Más de once años después, aproximadamente dos mil embera chamí de todo el departamento de Risaralda se han movilizado hacia Bogotá declarándose en minga ante las instituciones del estado, teniendo tomada actualmente la sede de la Agencia Nacional de Tierras, esto para presionar el cumplimiento de una gran cantidad de acuerdos que nunca se han materializado en los territorios, lo que los ha expuesto a las mismas condiciones de inseguridad, pobreza y abandono que en tiempos pasados ya habían generado los desplazamientos.
Entre las situaciones que reportan estar viviendo, incluyen unas altas tasas de desnutrición infantil y, un dato que no es para nada menor, unas cifras disparadas de suicidios entre jóvenes. Quien sabe cuántos son de aquellos que, siendo niños, llegaron en aquel retorno a unos lugares a los que tal vez nunca pudieron adaptarse, pero qué en su condición de indígenas, siguen enfrentando las mismas barreras que históricamente les ha puesto una sociedad que aún tiene internalizado un racismo estructural que no puede pasar de la constante estigmatización. Recordemos que las tasas de suicidio de jóvenes indígenas en el país superan por mucho el promedio nacional, y una de sus causas es justamente esa condición de “liminalidad” en la que se ven sometidos al no sentirse parte de una u otra sociedad. ¿tal vez haber pensado antes en estos temas a la hora del retorno habría evitado una que otra de estas tragedias?

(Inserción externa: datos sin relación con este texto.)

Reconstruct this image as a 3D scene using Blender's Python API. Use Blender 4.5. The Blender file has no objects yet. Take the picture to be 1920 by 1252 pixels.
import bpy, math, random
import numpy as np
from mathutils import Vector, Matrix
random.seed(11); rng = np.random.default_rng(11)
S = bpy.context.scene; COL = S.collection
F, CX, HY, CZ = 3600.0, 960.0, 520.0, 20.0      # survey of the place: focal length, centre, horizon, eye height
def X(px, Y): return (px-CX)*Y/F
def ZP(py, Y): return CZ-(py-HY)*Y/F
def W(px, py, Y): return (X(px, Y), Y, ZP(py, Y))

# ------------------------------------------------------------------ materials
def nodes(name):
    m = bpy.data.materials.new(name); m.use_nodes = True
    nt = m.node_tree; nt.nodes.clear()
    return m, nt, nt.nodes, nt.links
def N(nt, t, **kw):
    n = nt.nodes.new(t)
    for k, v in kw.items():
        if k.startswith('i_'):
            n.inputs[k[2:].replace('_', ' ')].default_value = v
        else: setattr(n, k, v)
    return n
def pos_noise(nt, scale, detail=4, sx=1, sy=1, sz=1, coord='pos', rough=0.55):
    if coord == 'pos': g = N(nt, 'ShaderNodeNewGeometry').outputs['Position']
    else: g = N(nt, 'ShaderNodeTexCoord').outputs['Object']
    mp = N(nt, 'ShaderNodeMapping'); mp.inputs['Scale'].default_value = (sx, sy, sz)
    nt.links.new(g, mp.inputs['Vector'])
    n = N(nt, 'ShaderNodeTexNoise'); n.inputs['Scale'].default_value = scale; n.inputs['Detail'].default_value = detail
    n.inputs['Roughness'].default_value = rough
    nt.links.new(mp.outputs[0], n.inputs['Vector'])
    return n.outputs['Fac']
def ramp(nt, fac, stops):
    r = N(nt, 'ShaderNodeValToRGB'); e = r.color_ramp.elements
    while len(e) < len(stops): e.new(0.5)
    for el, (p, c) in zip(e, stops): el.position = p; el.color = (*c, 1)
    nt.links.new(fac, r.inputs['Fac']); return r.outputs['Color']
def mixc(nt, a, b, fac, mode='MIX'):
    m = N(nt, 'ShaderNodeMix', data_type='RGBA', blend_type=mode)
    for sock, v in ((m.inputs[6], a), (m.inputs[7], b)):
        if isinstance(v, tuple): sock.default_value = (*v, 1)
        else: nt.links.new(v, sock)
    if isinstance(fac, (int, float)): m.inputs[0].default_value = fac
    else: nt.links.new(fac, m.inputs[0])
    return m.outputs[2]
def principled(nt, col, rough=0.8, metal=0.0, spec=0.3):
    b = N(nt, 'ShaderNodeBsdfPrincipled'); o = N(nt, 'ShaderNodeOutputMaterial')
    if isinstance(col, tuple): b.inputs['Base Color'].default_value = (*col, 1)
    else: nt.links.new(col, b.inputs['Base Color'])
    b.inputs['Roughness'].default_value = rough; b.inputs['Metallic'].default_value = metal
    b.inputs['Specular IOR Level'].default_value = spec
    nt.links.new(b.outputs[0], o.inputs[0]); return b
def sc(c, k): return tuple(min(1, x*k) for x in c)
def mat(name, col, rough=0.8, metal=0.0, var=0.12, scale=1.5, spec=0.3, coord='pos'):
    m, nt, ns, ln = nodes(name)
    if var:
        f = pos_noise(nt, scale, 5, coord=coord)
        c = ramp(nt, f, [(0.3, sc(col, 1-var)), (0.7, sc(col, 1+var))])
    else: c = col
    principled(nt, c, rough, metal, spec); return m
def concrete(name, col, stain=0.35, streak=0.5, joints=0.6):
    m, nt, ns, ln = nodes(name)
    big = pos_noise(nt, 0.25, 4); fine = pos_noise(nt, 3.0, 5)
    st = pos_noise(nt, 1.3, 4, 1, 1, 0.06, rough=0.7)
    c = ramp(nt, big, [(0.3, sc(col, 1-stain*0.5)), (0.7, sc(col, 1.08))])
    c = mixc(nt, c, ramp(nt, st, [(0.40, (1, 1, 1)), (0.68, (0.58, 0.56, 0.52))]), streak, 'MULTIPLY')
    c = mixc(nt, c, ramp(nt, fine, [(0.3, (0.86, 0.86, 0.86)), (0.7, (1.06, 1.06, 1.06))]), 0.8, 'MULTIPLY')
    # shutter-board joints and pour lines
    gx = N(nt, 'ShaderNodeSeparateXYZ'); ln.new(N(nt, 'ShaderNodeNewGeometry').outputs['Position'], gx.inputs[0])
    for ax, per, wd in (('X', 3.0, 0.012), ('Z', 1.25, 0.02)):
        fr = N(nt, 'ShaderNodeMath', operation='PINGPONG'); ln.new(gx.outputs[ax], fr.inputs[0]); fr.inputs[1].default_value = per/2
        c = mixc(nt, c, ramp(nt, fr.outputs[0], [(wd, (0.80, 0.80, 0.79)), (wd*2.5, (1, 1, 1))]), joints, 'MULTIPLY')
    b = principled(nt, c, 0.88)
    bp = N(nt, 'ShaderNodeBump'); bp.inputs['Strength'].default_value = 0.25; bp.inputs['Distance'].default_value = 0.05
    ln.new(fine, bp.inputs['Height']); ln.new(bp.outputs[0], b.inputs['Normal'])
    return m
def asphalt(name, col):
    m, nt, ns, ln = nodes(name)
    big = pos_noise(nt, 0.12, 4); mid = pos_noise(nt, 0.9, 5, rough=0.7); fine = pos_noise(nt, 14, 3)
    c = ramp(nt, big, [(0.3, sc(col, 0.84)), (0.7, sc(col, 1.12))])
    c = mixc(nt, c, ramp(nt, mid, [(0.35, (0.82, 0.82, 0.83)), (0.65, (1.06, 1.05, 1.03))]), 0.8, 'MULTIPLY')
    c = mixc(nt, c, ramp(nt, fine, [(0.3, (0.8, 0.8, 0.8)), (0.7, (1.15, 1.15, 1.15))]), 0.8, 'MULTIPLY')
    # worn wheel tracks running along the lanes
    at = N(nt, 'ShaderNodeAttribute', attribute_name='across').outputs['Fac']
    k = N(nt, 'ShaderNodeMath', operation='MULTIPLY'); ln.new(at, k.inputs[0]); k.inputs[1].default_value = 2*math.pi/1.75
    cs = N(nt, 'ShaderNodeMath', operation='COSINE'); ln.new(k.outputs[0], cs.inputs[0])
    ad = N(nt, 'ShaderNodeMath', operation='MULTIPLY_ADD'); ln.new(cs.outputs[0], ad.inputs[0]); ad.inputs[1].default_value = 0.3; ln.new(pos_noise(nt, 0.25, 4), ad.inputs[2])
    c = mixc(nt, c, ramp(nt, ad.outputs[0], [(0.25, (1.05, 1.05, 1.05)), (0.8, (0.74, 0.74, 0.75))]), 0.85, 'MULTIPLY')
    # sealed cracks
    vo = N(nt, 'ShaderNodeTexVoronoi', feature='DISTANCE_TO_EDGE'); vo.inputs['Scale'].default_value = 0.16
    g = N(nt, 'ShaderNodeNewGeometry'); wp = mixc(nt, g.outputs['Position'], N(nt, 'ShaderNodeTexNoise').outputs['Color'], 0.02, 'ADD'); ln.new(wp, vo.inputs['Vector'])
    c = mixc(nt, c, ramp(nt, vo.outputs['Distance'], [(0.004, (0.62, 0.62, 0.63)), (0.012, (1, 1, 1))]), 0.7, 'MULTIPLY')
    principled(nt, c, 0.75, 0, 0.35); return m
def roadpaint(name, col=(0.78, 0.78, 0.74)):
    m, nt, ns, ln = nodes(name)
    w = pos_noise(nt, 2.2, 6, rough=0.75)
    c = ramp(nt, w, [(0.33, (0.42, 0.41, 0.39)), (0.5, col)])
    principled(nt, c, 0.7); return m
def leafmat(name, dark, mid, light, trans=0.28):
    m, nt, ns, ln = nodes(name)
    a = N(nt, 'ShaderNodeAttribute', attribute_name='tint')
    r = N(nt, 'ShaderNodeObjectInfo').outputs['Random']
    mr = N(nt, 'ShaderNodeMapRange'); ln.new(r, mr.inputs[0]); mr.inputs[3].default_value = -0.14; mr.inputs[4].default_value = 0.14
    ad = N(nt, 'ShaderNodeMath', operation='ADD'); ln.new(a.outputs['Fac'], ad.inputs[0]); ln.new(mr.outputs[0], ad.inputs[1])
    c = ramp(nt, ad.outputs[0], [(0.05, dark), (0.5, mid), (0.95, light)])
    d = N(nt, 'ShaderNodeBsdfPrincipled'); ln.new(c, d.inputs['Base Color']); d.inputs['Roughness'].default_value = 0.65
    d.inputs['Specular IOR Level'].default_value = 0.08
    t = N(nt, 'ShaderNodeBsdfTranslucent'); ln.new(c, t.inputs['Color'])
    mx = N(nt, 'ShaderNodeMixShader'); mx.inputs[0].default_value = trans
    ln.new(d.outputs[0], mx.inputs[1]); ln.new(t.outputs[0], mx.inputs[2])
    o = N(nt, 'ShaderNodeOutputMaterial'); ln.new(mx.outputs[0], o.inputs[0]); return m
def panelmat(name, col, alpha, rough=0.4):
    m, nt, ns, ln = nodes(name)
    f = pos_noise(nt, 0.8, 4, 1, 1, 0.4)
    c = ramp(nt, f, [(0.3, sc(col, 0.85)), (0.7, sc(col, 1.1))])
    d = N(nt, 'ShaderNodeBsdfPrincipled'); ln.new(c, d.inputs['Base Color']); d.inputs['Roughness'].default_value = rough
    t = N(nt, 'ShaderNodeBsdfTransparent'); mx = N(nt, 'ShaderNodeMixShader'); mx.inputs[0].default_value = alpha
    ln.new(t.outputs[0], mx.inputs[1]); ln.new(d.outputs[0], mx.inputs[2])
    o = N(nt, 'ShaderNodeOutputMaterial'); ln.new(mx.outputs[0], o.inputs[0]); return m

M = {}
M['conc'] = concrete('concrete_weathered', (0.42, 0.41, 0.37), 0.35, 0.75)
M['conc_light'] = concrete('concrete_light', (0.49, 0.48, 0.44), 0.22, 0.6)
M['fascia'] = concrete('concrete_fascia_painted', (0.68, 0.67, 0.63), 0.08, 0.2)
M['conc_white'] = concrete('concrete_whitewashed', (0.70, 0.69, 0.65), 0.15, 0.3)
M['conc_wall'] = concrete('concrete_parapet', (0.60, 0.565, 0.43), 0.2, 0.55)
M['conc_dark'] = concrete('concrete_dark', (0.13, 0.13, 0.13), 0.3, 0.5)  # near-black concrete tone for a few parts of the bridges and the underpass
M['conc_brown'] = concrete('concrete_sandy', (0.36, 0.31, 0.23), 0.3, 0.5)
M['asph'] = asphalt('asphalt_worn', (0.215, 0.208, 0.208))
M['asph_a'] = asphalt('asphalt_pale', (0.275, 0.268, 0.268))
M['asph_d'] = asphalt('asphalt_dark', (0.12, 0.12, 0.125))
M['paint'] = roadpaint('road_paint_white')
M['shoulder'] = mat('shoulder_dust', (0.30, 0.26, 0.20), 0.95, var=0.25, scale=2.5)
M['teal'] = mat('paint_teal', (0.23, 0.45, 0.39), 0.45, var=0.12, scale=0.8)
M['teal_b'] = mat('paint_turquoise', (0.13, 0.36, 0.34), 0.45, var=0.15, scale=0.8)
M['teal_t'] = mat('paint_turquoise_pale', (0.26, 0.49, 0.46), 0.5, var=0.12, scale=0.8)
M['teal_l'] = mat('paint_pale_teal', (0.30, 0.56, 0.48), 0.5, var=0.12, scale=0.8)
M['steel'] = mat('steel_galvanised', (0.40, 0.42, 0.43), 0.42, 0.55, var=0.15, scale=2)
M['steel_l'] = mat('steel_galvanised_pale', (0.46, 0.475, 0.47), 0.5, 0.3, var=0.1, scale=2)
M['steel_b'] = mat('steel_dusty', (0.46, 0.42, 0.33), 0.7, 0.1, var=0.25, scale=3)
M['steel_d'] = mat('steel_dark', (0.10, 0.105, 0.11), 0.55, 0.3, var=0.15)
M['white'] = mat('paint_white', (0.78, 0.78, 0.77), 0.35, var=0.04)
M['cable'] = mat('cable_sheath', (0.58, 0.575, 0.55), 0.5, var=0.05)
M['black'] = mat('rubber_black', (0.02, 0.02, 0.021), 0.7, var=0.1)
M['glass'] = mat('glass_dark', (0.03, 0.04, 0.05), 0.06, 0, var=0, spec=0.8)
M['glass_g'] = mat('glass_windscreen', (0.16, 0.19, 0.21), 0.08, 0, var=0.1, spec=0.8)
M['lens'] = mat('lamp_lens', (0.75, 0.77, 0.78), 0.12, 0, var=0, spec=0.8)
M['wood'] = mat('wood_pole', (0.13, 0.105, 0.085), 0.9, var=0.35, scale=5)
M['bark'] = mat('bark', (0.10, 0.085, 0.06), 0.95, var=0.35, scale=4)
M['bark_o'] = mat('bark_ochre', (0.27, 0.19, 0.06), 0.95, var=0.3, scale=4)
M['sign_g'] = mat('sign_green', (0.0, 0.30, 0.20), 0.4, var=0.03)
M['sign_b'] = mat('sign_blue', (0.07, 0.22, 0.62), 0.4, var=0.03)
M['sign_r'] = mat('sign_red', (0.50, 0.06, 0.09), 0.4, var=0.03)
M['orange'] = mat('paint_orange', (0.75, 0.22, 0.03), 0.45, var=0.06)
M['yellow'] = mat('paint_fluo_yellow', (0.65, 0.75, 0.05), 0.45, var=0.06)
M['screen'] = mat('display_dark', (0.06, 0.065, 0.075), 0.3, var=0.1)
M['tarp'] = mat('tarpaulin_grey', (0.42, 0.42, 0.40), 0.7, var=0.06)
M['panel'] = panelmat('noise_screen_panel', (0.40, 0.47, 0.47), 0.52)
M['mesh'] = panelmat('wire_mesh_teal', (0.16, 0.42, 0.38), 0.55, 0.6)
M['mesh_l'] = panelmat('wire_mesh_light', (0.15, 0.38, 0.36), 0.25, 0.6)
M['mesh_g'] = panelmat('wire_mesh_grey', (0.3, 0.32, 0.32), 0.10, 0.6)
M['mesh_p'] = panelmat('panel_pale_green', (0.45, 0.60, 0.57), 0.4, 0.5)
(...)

Tal vez sea este el momento, aprovechando esta nueva coyuntura en la que el pueblo embera mete a la institucionalidad, que se empiecen a pensar realmente los mecanismos de acercamiento, diálogo e intervención, esto para adaptarlos efectivamente a las realidades culturales de estas sociedades; es la oportunidad para que el Estado demuestre que administra un estado pluriétnico y cultural.